Vertical allotments for urban farming
Self-sufficiency is no longer a dream reserved for downshifters. The modular building system named The Farmhouse designed by Studio Precht allows residents to grow food in big cities.
“Since the industrial revolution, we have grown apart from our food and that has had a harmful effect on the health of people and the health of our environment” – the founders of Studio Precht architects Chris and Fei Precht see themselves as heading a new cluster of architects who are refusing to accept the status quo. Specifically, the Prechts have produced designs for an urban development model called The Farmhouse. Their idea uses stacked gardens that enable people to grow their own food despite living in cities.
You could also call it urban farming for the sophisticated. Or vertical allotments. At any rate, their concept adopts the approach taken by the garden cities of the past. And suitably modifies it in line with the technological and structural possibilities available in our current times.
It started with a tent
Although the garden city model and Vienna settlement movement from the 1920s pursued similar objectives, they used too much land. At least for today’s requirements. In contrast, The Farmhouse is based on a modular style of construction suitable for urban areas. The individual modules can be stacked on top of each other to construct high-rise models. Somehow the images remind you of the elaborate creations that are built using Kapla planks.
A tent that is surrounded by nature.
Precht Architects
Each module has the basic shape of a triangle. In fact, the Austrian-Chinese architects describe this smallest nucleus in their architectural system as “a tent that is surrounded by nature”. Under the gables, the couple have designed living space – with stepped vertical farms for fruit and vegetables in the inverse spaces.
It all creates the appearance of a house of cards. But the design doesn’t just play with shapes, it is also extremely functional. “The angled walls give space for gardening on their outside and create a V-shaped buffer zone between the apartments,” they say. “This also lets natural ventilation and natural light into the building.”
The circle of life
The Farmhouse consciously aims to distance itself from concrete landscapes and instead to create a direct connection with natural surroundings. However, the ecological aspects of this residential building are not merely restricted to allowing people to grow their own food. “Our Farmhouse runs on an organic life cycle of by-products inside the building, where one process’s output is another process’s input,” say the architects.

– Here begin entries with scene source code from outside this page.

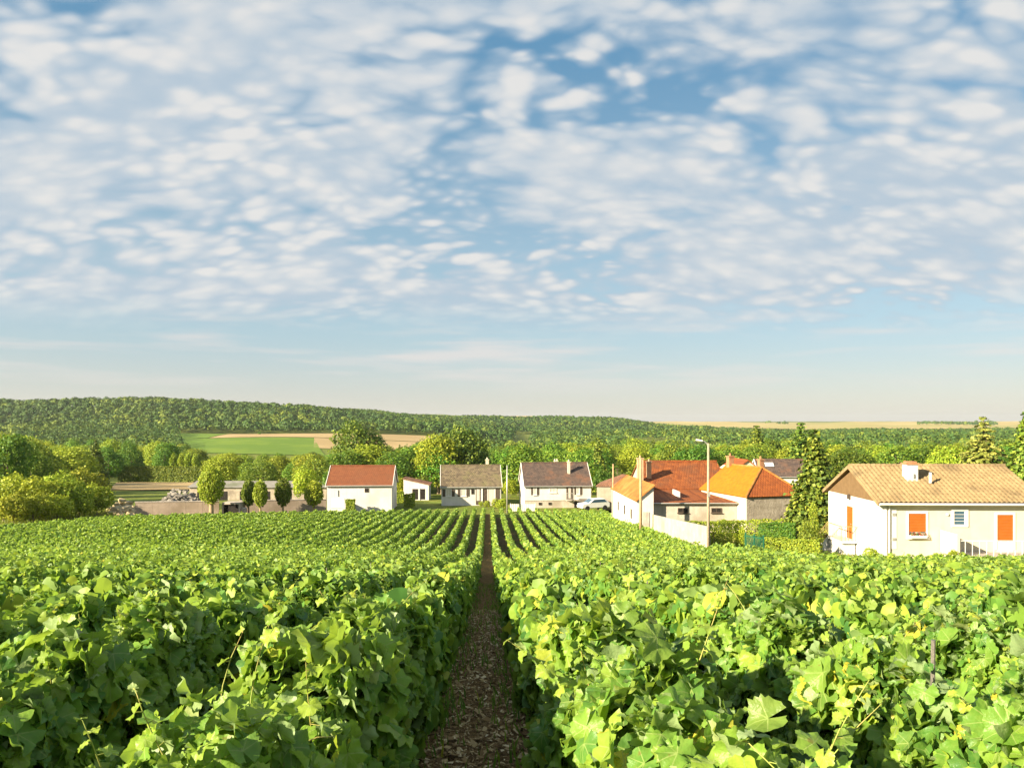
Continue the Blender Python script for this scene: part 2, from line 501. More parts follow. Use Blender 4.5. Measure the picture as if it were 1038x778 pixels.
gm, gt = material('window_glass')
mk(gt, 'ShaderNodeOutputMaterial', {'Surface': mk(gt, 'ShaderNodeBsdfPrincipled', {'Base Color': (0.05, 0.10, 0.15, 1), 'Roughness': 0.08, 'Specular IOR Level': 0.7}).outputs[0]})
glass_m = gm
curtain_m = surf('net_curtain', (0.42, 0.40, 0.36), (0.54, 0.51, 0.46), 6.0, 0.3)


def ground_mat(name, cols, scales, rough=0.95, bump=0.5, bs=8.0):
    m, t = material(name)
    g = mk(t, 'ShaderNodeNewGeometry')
    col = tuple(cols[0])
    for c, s in zip(cols[1:], scales):
        n = mk(t, 'ShaderNodeTexNoise', {'Vector': g.outputs['Position'], 'Scale': s, 'Detail': 6.0, 'Roughness': 0.65})
        col = mixc(t, sstep(t, n.outputs[0], 0.42, 0.62), col, c)
    b = mk(t, 'ShaderNodeBsdfPrincipled', {'Base Color': col if not isinstance(col, tuple) else col + (1,), 'Roughness': rough, 'Specular IOR Level': 0.15})
    n = mk(t, 'ShaderNodeTexNoise', {'Vector': g.outputs['Position'], 'Scale': bs, 'Detail': 6.0})
    bp = mk(t, 'ShaderNodeBump', {'Height': n.outputs[0], 'Strength': bump, 'Distance': 0.08})
    t.links.new(bp.outputs[0], b.inputs['Normal'])
    mk(t, 'ShaderNodeOutputMaterial', {'Surface': b.outputs[0]})
    return m


grass_g = ground_mat('meadow', [(0.13, 0.17, 0.025), (0.20, 0.20, 0.04), (0.09, 0.13, 0.02)], [0.15, 0.6])
soil_g = ground_mat('vineyard_soil', [(0.085, 0.055, 0.032), (0.13, 0.09, 0.05), (0.06, 0.07, 0.02)], [3.0, 0.9], bump=0.9, bs=14)
path_g = ground_mat('path_earth', [(0.25, 0.152, 0.064), (0.40, 0.255, 0.115), (0.14, 0.083, 0.034)], [9.0, 26.0], bump=1.0, bs=40)
tan_g = ground_mat('ripe_corn', [(0.32, 0.235, 0.115), (0.38, 0.285, 0.145)], [0.02])
tanpale_g = ground_mat('stubble', [(0.38, 0.30, 0.13), (0.44, 0.35, 0.16), (0.29, 0.27, 0.09)], [0.004, 0.002])
greenf_g = ground_mat('green_crop', [(0.10, 0.175, 0.020), (0.14, 0.215, 0.024)], [0.03])
track_g = ground_mat('chalk_track', [(0.42, 0.35, 0.27), (0.52, 0.45, 0.36)], [1.2])

# ------------------------------------------------------------------ terrain
_py = np.array([-60, 0, 26, 34, 44, 51, 57, 64, 80, 97, 110, 130, 200, 330, 480, 720, 1000, 1500, 1900, 2600, 3200, 4500, 9000], float)
_pz = np.array([8.2, -1.33, -5.62, -6.85, -8.15, -8.98, -9.47, -9.85, -10.75, -11.75, -11.8, -12.4, -16, -22, -23, -20, -21, -22, -20, -11, -4, -4, -4], float)
_yy = np.linspace(-60, 9000, 18121)
_zz = np.interp(_yy, _py, _pz)
_k = np.hanning(15); _k /= _k.sum()
_zz = np.convolve(np.pad(_zz, 7, mode='edge'), _k, 'valid')


def s01(v):
    v = np.clip(v, 0, 1)
    return v * v * (3 - 2 * v)


def h(x, y):
    x = np.asarray(x, float)
    y = np.asarray(y, float)
    z = np.interp(y, _yy, _zz)
    z = z + 7.5 * s01((y - 500) / 220) * s01((20 - x) / 100)
    r1 = np.interp(x, [-2500, -1000, -699, -429, -295, -214, -106, -52, 0], [26, 33, 34, 32, 26, 18, 6, 0, 0])
    z = z + r1 * s01((y - 740) / 320)
    r2 = np.interp(x, [-400, -200, -110, -39, 84, 207, 310, 400], [0, 0, 9, 20, 25, 18, 5, 0])
    z = z + r2 * s01((y - 1150) / 450)
    far = s01((y - 150) / 400)
    z = z + far * (1.6 * np.sin(x / 83 + y / 141) + 1.1 * np.sin(x / 41 - y / 97))
    ff = s01((y - 2200) / 800)
    z = z + ff * (2.2 * np.sin(x / 310 + 0.6) + 1.4 * np.sin(x / 133 + 2))
    return z


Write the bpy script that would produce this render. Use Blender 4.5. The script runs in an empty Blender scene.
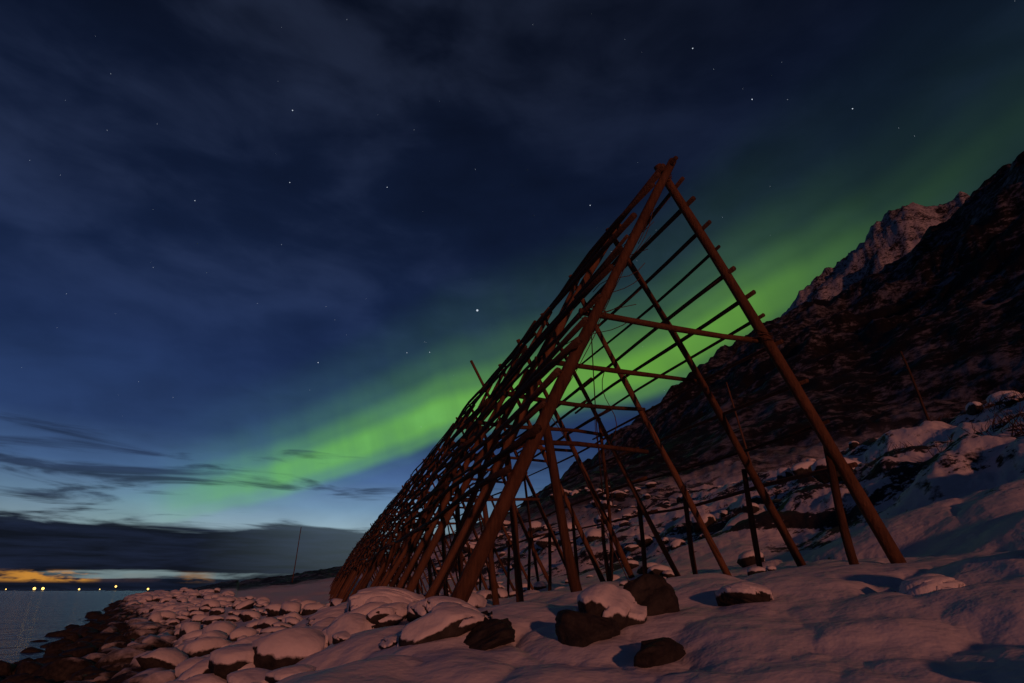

And the heat produced in the building can be used for growing potatoes, nuts and beans, for example. According to the architects, a water-treatment system filters rain- and greywater, enriches it with nutrients and returns it to the greenhouses. Food and organic waste are collected in the building’s cellar, turned into compost, and ultimately reused for the next season.
Timber is the most important building material in the project, as a renewable resource with a considerably smaller ecological footprint than other materials. The individual elements are prefabricated and subsequently assembled on site. Flat-packed building kits shorten construction time, therefore also reducing the effects on people in the neighbourhood. This approach itself consequently achieves even greater sustainability.
Self-sufficiency and homebuilders
According to the architects, the design of the vertical farms is largely oriented on the DIY movement. The future inhabitants can become not only self-sufficient, but even proper homebuilders. In fact, a catalogue with building technology modules – from solar systems to hydroponics – is on hand to help with planning. Depending on the chosen layout, the owners can construct their tiny house themselves. “Architecture that is home-built with food that is home-grown,” the project description reads.
Buildings should be a part of our productive grid and should be able to give back to the surrounding and to the community.
Chris Precht, architect
The architects Studio Precht, who also received the Architizer A+Award in 2016, see themselves as representatives of a new era of architecture. An era that is moving away from celebrity architects and their eternal pursuit of superlatives. For the architects who have now made their home in Salzburg’s mountains, it is now a new age of authenticity, sharing and collaboration. They passionately believe that “buildings should be a part of our productive grid and should be able to give back to the surrounding and to the community.”